§ Problem statement
Only the number is wanted: count the lines that include the word "Write".

§ Material provided
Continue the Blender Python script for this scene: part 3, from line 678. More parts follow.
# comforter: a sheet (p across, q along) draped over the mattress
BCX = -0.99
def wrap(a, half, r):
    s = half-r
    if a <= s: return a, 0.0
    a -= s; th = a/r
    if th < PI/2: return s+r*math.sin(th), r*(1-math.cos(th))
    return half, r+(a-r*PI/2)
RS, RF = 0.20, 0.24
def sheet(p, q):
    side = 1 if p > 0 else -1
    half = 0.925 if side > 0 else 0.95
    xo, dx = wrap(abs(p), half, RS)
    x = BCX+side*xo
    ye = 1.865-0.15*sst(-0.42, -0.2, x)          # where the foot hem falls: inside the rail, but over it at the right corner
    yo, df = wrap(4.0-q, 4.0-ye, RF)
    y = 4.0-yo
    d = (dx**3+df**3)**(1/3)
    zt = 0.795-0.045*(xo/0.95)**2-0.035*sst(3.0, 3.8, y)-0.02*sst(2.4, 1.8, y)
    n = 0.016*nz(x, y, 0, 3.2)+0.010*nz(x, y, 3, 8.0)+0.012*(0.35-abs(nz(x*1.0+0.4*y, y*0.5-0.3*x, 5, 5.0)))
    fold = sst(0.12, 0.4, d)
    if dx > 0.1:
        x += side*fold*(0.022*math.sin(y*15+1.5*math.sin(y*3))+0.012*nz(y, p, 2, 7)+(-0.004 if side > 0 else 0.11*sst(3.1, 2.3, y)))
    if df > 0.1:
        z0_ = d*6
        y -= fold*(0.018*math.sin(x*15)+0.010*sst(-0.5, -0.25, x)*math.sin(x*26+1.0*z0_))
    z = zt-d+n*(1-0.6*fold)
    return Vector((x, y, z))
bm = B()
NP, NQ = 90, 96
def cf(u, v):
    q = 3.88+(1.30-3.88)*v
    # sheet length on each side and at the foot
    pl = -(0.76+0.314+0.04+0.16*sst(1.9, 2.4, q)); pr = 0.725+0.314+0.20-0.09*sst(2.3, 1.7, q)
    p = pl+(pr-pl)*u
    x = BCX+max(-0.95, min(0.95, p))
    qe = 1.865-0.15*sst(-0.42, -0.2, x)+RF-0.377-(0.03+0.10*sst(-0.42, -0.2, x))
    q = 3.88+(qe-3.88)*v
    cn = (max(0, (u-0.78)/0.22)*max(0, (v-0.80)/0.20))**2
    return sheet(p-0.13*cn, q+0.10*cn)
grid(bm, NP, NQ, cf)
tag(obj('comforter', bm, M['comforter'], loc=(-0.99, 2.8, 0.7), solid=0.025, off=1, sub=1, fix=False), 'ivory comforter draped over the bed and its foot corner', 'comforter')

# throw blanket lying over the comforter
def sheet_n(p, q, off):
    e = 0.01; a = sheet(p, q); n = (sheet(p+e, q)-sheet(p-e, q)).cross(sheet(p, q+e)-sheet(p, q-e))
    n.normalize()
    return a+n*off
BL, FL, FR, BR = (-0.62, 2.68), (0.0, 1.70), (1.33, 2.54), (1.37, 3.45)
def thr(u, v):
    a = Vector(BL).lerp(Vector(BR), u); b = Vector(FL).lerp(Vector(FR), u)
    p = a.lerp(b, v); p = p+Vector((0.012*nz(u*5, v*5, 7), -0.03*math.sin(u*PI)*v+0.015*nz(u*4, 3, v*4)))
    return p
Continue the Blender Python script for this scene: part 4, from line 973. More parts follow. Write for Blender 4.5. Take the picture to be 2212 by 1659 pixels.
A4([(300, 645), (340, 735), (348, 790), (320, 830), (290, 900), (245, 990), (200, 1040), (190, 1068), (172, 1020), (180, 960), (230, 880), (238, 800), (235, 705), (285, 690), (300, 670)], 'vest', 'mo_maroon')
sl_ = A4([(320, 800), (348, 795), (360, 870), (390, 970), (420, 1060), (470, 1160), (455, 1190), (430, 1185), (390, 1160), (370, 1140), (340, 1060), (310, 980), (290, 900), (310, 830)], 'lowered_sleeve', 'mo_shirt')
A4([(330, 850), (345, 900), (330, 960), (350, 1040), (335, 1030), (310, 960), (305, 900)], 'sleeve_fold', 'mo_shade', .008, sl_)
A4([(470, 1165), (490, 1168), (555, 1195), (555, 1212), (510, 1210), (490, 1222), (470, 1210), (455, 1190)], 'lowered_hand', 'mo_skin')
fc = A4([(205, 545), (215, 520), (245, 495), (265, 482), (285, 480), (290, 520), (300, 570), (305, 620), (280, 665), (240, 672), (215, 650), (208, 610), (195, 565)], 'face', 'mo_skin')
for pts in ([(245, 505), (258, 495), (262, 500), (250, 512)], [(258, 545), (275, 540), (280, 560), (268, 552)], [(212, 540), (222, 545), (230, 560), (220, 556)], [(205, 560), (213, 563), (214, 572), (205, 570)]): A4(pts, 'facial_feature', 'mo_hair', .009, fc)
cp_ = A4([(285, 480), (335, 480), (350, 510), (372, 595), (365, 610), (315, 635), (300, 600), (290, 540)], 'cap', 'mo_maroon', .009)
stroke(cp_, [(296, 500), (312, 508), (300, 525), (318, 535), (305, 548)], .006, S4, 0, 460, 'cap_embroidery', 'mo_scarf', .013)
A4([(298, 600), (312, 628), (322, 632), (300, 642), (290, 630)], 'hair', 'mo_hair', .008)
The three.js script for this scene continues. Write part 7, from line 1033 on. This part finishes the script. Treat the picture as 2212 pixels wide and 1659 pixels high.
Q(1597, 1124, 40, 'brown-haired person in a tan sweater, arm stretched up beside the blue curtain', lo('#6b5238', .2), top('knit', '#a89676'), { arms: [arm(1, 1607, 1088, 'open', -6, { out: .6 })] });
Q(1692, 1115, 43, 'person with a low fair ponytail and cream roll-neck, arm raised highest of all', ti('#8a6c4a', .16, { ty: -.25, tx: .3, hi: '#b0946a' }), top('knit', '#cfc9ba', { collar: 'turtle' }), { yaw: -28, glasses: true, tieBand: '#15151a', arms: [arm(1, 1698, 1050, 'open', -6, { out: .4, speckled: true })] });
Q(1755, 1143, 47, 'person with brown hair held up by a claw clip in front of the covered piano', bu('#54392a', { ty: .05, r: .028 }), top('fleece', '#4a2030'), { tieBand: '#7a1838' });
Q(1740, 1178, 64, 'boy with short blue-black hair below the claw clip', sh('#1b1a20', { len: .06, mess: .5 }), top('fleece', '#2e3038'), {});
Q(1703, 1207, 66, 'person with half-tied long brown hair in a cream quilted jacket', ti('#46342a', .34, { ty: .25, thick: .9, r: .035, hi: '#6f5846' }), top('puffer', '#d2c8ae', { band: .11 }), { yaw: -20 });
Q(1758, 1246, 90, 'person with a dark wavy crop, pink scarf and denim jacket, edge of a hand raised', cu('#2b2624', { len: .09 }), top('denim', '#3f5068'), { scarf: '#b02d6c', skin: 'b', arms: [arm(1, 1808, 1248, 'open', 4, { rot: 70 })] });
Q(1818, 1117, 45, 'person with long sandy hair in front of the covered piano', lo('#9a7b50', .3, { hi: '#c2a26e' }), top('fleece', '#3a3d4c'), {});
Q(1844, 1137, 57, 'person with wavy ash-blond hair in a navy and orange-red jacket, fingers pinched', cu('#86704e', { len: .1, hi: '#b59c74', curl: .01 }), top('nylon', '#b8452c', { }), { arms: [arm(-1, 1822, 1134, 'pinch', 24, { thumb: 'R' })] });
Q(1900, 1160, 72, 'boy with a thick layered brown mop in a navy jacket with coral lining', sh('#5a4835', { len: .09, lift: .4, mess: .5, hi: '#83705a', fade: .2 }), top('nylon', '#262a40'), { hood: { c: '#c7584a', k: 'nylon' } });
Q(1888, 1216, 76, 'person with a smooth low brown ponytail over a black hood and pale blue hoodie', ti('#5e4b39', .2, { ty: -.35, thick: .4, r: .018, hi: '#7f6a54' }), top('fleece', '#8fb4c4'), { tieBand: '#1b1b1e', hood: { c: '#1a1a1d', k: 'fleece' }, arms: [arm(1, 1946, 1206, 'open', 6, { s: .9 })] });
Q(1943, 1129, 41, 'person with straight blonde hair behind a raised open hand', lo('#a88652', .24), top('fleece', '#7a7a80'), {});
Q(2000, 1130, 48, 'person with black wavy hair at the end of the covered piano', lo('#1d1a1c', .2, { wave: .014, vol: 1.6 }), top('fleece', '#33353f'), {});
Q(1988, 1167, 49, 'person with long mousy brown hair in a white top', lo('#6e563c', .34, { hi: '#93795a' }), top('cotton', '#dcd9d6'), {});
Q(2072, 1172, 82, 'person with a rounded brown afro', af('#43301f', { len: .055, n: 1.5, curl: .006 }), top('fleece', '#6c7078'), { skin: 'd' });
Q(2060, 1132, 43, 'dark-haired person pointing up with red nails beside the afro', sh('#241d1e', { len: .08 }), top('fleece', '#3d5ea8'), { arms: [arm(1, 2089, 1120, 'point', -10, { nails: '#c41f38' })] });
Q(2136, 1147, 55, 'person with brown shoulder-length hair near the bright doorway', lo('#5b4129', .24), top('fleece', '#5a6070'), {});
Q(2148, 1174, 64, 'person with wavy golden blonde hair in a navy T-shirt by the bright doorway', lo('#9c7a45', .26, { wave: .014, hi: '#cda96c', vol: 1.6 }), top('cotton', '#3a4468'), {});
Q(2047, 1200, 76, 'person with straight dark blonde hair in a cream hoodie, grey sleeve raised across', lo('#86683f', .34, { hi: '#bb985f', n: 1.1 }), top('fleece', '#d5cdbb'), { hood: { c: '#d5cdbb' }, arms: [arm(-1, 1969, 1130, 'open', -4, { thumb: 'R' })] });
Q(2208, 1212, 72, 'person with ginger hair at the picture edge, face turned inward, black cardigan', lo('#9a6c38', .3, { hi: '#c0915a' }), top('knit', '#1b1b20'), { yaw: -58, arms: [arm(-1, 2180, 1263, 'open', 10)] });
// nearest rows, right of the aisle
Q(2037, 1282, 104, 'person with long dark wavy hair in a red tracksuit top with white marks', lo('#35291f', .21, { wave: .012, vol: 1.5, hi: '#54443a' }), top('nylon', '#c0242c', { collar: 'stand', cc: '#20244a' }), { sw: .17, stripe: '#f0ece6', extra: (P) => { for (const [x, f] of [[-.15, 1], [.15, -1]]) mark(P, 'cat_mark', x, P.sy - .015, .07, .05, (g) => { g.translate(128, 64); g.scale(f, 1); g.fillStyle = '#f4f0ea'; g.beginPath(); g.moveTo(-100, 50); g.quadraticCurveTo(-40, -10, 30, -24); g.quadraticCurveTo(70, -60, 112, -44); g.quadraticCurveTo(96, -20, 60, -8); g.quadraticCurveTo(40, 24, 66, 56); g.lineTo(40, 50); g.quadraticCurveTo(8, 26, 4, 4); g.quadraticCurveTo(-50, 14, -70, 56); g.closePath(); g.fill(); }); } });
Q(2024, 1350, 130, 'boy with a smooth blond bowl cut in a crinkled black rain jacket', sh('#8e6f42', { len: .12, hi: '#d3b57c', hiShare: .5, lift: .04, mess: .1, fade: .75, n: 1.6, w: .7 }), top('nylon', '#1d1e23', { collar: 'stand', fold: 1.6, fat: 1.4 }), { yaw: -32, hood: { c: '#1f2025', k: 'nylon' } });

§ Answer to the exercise
2